In a stable market, mispricing is a slow and modest cost. In a repricing market, it is acute. The partner whose value is rising because of the AI divergence, but whose compensation is still set by a system calibrated to the old economics, is being mispriced by a margin that grows as the divergence accelerates. Their firm's compensation room, built for the world that is ending, has not caught up to the value the partner now represents in the world that is arriving. The gap between what the partner is worth in the emerging market and what their firm currently pays is, for exactly this reason, unusually large - and unusually worth surfacing.
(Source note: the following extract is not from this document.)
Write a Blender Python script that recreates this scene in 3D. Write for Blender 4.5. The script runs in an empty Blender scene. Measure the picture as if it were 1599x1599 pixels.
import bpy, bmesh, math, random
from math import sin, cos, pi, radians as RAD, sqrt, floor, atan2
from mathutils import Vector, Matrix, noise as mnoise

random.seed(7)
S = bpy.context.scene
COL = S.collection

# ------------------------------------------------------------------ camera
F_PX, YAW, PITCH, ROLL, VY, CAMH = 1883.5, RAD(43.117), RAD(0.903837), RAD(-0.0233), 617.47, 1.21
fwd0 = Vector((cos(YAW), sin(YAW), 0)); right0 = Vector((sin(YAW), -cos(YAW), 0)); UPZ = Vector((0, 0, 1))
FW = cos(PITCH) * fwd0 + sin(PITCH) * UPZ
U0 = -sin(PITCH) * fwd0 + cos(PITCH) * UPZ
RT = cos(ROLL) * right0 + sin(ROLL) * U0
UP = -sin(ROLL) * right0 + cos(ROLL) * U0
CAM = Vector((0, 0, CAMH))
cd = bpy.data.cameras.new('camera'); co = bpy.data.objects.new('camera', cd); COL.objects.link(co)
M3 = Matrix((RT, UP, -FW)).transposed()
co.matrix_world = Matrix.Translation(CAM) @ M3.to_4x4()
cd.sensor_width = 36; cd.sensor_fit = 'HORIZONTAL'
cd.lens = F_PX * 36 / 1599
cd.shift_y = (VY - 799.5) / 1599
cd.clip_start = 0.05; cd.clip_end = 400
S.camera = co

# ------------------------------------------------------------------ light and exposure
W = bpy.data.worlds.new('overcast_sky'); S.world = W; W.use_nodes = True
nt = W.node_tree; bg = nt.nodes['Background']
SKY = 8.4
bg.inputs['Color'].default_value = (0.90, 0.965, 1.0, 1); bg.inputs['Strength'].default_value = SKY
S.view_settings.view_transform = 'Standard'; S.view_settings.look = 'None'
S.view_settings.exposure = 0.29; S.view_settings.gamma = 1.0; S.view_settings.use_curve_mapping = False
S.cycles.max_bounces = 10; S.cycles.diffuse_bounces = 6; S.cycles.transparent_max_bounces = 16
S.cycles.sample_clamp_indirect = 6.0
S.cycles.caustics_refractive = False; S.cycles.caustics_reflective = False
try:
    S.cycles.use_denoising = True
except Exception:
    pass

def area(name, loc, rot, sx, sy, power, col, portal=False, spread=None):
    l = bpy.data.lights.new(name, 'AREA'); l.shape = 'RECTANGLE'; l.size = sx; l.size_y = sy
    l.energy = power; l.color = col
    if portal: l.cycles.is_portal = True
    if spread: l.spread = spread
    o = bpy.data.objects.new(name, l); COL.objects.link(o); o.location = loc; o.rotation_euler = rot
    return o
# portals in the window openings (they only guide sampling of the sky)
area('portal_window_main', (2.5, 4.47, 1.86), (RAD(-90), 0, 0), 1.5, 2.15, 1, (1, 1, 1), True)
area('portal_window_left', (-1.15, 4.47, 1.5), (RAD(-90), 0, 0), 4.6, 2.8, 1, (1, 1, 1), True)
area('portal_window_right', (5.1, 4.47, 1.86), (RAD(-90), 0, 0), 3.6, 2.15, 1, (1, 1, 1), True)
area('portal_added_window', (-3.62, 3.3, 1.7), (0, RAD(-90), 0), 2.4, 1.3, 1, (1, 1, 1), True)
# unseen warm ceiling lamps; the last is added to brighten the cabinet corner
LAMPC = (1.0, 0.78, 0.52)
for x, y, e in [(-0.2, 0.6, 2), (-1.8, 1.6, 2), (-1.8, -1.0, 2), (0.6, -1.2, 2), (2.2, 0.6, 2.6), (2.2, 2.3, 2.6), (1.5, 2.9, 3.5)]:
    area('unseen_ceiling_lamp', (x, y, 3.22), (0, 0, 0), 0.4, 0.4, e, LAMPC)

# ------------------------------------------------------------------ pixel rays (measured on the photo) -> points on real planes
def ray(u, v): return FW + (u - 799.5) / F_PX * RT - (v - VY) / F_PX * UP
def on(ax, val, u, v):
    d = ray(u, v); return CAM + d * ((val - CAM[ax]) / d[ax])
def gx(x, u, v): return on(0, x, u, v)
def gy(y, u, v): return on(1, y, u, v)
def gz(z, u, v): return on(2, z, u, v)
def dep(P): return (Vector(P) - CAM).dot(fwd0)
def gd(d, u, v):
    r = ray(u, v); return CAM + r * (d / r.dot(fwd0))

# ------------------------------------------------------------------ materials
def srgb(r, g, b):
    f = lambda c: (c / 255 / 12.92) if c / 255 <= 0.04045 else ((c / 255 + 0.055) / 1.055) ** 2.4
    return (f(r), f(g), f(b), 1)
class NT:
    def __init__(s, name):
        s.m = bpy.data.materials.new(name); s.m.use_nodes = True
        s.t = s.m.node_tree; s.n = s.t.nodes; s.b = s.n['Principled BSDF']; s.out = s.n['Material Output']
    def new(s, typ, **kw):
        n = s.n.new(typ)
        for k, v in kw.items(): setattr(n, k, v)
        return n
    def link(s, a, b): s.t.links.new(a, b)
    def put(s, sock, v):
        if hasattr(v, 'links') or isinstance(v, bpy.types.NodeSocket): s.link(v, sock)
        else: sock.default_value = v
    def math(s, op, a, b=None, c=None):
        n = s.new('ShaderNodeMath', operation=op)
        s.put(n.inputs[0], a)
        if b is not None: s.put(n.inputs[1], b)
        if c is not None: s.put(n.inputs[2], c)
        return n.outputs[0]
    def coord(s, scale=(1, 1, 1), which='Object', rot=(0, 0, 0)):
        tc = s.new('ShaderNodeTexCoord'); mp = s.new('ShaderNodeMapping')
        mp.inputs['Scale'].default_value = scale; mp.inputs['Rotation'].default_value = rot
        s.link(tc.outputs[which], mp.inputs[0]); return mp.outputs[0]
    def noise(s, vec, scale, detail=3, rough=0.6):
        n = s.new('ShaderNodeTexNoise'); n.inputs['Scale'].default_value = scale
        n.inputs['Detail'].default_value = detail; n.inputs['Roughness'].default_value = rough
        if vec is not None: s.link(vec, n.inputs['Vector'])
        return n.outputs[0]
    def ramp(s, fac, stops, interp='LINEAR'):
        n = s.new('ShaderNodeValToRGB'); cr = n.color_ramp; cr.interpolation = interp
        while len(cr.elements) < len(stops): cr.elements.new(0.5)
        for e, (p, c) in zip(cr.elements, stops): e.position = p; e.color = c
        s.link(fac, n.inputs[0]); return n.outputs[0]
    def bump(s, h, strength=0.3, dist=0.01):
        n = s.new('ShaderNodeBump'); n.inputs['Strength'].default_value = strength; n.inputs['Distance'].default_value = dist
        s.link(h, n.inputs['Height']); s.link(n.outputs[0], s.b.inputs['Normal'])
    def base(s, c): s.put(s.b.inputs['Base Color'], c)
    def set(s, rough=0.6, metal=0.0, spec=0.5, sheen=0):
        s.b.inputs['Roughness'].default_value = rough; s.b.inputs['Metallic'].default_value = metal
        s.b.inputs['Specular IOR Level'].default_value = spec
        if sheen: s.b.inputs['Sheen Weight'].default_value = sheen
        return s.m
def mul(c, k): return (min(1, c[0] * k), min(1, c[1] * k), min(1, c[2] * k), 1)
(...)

To surface it requires understanding the new economics, knowing which platforms grasp the divergence and are positioning around it, and testing the market against those platforms while the window of asymmetric opportunity is open. This is the work of representation, and it has never been more valuable than in a market that is actively repricing the precise quality - irreplaceable senior judgment and origination - that the represented partner possesses. The partner who navigates a repricing market alone, with the old assumptions and the old information, captures little of the upside the moment offers. The partner who is represented, who understands the divergence and acts on it early, captures the premium that early clarity commands.

The anxious question - what does AI mean for lawyers - has frightened many partners into stillness, into the assumption that the wise course is to keep their heads down and wait for the disruption to pass. For the genuine rainmaker, this is exactly backwards. The disruption is not a threat to be weathered. It is a repricing of their own value, upward, and the partners who understand it and position early will compound advantages that the partners who waited will spend a decade trying to recover.

The window is open now. It will not stay asymmetric forever. And the partners who move while it is - represented, clear-eyed, and early - are the ones the next decade will reward.